RDRM73340 - Temporary repatriation facility: Designating qualifying overseas capital: Designation process: Foreign tax credits

Paragraph 8(3) and (4) Schedule 10 Finance Act 2025

Where an individual has paid foreign tax on income or capital gains that are also taxable in the UK, they may be able to claim relief for the foreign tax paid (see INTM150000 onwards for further guidance on foreign tax credit relief).

Under the temporary repatriation facility (TRF), the TRF charge is payable on designations of amounts of qualifying overseas capital. These amounts of designated qualifying overseas capital must be net of any foreign tax that has been paid or is payable. As such, foreign tax credit relief is not available against any qualifying overseas capital designated under the TRF.

Where an individual chooses to designate an amount on which foreign tax has already been paid, the TRF rate will only apply to the net amount after foreign tax has been deducted. No further credit can be claimed against the TRF rate of 12% for 2025-26 and 2026-27 or 15% in the 2027-28 tax year.

It will only be possible for an individual to claim a full credit for foreign tax paid overseas if they do not elect to designate the net amount under the TRF and instead remit the funds as an ordinary remittance.

Example

Lorenzo is UK resident and a former remittance basis user. He arrived in the UK for the first time on 6 April 2019. On 6 April 2020 he sold his house in Rome. The house had originally cost £50,000 in 2011 but was sold for £350,000, making a gain of £300,000.

Lorenzo was charged a withholding tax at 30% on this gain in Italy and paid £90,000 to the Italian tax authorities, leaving £260,000 (£50,000 clean capital and £210,000 net gain) which was paid into a newly opened Italian bank account.Ìý

Under the Italy-UK Double Tax Agreement (DTA), as the Italian tax authorities have taxed this gain, a credit can be given in the UK on the Italian tax paid.

Assuming a tax rate of 28% and no other allowances, Lorenzo would have paid tax of £84,000 in the UK on the £300,000 gain if he was taxed on the arising basis. Since he had already paid £90,000 tax in Italy, the tax credit would be restricted to the lower of the UK or Italian tax paid. This means Lorenzo would have been able to claim a foreign tax credit of £84,000 and no additional UK tax would be due.

However, Lorenzo is instead subject to the remittance basis in the 2020-21 tax year, and so does not pay tax on this gain as it arises. He does not make any remittances from this account and by 6 April 2025, the account still contains a balance of £260,000.

Lorenzo decides to remit the £260,000 to the UK in 2025-26. He has three options.

Option 1: He can make no designation and claim a tax credit against the capital gains tax arising on the gross remittance.
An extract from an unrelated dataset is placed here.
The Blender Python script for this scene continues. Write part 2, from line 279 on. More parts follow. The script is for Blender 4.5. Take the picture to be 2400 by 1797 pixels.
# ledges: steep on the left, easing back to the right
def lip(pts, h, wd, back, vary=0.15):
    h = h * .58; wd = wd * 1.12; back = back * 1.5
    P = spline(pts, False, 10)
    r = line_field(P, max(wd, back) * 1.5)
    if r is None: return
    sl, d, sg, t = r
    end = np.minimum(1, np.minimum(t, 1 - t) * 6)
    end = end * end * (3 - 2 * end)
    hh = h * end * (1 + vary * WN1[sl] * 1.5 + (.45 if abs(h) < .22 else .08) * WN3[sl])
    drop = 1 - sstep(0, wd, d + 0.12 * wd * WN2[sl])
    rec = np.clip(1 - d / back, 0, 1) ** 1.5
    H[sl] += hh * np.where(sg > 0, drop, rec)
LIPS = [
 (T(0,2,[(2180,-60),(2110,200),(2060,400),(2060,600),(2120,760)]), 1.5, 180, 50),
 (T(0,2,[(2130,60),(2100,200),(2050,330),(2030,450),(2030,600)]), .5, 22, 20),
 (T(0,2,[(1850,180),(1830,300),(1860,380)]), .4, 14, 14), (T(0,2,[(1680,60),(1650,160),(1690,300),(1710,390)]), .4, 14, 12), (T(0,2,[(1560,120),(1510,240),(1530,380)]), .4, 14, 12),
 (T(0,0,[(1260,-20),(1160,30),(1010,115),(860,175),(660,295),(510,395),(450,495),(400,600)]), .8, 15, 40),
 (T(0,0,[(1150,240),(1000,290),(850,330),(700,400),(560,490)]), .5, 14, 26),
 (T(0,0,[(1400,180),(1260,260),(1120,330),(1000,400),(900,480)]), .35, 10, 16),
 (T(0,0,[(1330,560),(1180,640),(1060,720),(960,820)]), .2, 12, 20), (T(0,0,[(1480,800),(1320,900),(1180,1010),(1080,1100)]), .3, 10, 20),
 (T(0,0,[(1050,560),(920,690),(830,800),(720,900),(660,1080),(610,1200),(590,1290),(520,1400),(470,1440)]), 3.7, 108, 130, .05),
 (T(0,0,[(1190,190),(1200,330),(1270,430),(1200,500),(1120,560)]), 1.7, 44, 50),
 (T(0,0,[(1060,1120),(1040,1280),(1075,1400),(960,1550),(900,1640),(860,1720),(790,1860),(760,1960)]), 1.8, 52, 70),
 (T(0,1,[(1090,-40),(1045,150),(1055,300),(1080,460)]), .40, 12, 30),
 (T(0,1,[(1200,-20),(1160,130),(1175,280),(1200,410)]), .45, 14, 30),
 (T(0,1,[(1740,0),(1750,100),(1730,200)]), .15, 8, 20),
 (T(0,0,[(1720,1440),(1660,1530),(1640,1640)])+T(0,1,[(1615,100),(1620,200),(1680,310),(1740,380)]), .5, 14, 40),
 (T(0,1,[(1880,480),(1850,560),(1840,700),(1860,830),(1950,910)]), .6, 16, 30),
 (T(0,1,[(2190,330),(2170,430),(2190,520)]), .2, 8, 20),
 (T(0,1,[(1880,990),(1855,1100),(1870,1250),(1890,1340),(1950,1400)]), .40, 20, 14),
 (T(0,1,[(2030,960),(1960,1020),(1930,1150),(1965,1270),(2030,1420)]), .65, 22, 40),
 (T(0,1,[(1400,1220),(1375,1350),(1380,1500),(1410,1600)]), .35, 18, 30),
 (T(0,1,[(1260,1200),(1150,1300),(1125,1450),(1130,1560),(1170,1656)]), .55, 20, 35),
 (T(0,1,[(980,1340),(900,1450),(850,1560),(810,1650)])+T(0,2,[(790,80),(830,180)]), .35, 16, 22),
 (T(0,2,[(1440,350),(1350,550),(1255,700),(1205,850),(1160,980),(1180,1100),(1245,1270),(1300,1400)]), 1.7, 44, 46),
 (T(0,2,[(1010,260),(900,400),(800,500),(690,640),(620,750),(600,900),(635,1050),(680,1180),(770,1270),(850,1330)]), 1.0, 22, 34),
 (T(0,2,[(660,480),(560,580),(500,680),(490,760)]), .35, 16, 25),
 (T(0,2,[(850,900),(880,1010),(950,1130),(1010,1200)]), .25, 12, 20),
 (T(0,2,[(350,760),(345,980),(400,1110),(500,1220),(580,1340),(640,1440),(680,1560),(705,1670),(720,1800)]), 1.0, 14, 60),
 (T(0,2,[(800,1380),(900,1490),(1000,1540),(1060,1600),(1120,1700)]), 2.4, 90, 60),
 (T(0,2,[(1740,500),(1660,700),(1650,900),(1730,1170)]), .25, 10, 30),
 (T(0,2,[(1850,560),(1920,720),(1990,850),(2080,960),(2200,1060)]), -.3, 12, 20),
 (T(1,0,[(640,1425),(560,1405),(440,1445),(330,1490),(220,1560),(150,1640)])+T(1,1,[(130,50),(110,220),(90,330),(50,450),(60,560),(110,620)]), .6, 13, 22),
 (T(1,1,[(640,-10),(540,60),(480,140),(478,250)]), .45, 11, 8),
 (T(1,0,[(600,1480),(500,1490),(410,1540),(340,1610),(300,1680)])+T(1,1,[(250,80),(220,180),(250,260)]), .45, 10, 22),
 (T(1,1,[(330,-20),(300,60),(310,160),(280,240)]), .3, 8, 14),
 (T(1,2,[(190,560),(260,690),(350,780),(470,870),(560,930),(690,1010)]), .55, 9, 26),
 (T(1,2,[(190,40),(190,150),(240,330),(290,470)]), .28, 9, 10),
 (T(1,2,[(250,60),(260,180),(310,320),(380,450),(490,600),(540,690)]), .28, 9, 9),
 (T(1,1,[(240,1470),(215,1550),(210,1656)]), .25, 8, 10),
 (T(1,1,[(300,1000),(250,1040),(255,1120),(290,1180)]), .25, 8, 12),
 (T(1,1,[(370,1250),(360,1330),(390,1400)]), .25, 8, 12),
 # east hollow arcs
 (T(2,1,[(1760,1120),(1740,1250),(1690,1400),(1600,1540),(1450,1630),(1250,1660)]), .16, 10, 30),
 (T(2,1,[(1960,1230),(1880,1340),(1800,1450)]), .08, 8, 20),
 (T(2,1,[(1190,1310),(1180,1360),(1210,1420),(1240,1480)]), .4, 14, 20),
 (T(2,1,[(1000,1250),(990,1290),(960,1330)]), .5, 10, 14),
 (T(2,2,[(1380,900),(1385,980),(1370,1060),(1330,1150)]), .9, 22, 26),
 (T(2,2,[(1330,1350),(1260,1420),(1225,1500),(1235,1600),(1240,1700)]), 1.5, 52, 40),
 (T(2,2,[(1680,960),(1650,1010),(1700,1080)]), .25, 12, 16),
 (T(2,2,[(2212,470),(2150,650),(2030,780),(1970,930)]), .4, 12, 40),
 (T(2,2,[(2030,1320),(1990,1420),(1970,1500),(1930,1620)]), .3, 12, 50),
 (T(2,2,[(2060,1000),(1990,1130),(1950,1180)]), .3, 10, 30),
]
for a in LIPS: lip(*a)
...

Assuming a rate of 28% and no other allowances, he would declare a £300,000 gain in his tax return for 2025-26 along with a UK tax liability of £84,000, which is reduced to nil by payment of the Italian tax.
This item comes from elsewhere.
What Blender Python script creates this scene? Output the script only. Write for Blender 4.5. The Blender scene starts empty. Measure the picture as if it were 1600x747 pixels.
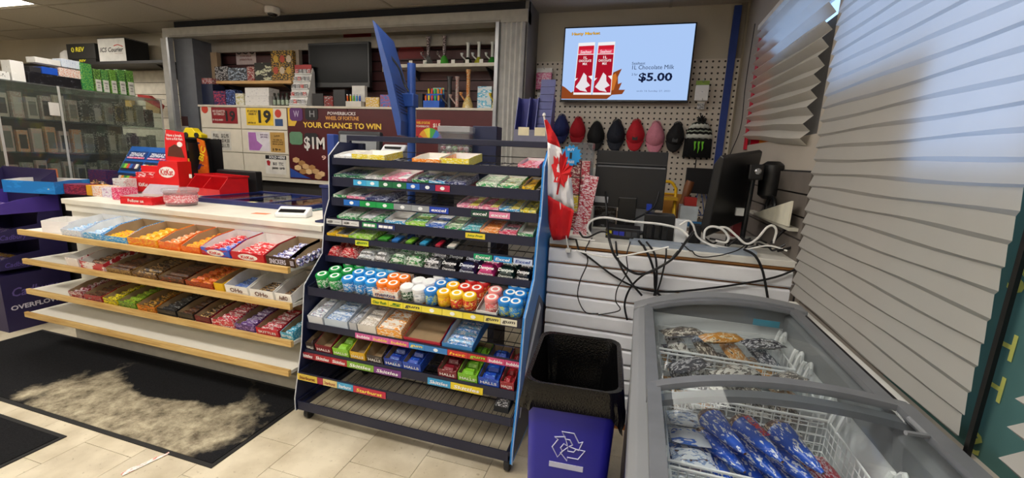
import bpy, bmesh, math, random
from mathutils import Vector, Matrix, Euler
random.seed(7)
SC = bpy.context.scene
COL = SC.collection
PI = math.pi
# ------------------------------------------------------------------ camera
CAM_H, F_PX, YAW, PITCH, ROLL = 1.42, 663.3, math.radians(16.2), math.radians(10.9), math.radians(2.6)
_w = Vector((-math.sin(YAW)*math.cos(PITCH), math.cos(YAW)*math.cos(PITCH), -math.sin(PITCH)))
_r0 = Vector((math.cos(YAW), math.sin(YAW), 0)); _u0 = _r0.cross(_w)
_r = math.cos(ROLL)*_r0 + math.sin(ROLL)*_u0
_u = -math.sin(ROLL)*_r0 + math.cos(ROLL)*_u0
CAM_C = Vector((0, 0, CAM_H))
cd = bpy.data.cameras.new('camera'); cam = bpy.data.objects.new('camera', cd); COL.objects.link(cam)
cam.matrix_world = Matrix(((_r.x, _u.x, -_w.x, 0), (_r.y, _u.y, -_w.y, 0), (_r.z, _u.z, -_w.z, CAM_H), (0, 0, 0, 1)))
cd.sensor_width = 36; cd.lens = 36*F_PX/1600; cd.clip_start = .02; cd.clip_end = 200
SC.camera = cam
def at(px, py, axis, val):
    """Measured point: where the sight line of a photo point meets a real plane of the shop."""
    v = (px-800)/F_PX*_r - (py-373.5)/F_PX*_u + _w
    i = 'xyz'.index(axis)
    return CAM_C + v*((val-CAM_C[i])/v[i])
# ------------------------------------------------------------------ world, exposure
wd = bpy.data.worlds.new('daylight'); SC.world = wd; wd.use_nodes = True
bg = wd.node_tree.nodes['Background']; bg.inputs[0].default_value = (.34, .54, 1.0, 1); bg.inputs[1].default_value = 0.95
SC.view_settings.view_transform = 'Standard'; SC.view_settings.look = 'None'
SC.view_settings.exposure = 1.6; SC.view_settings.gamma = 1.0; SC.view_settings.use_curve_mapping = False
PANEL_POWER = 5.0       # ceiling panel emission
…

Option 2: He can make a designation under the TRF in the amount of £210,000, because this is the amount of qualifying overseas capital net of foreign tax paid. This would need to be designated in his 2025-26 tax return and he would pay the TRF charge at 12% on this amount, totalling £25,200. He would not be able to claim a further tax credit against this liability because the tax is on a capital amount and not the full gain on remittance (he has effectively claimed the tax credit relief by way of deduction since the TRF charge is calculated on the net amount).

Option 3: He can make a partial designation of some of the gain. The amount designated would be taxed at 12% against which he will not be able to claim an additional tax credit, as per option 2 above. The remaining element of the gain would be grossed up with a proportional tax credit claimed as per option 1. As a result of the mixed fund ordering rules (see RDRM75000 onwards), Lorenzo will be deemed to have remitted the designated qualifying overseas capital before the undesignated net gain.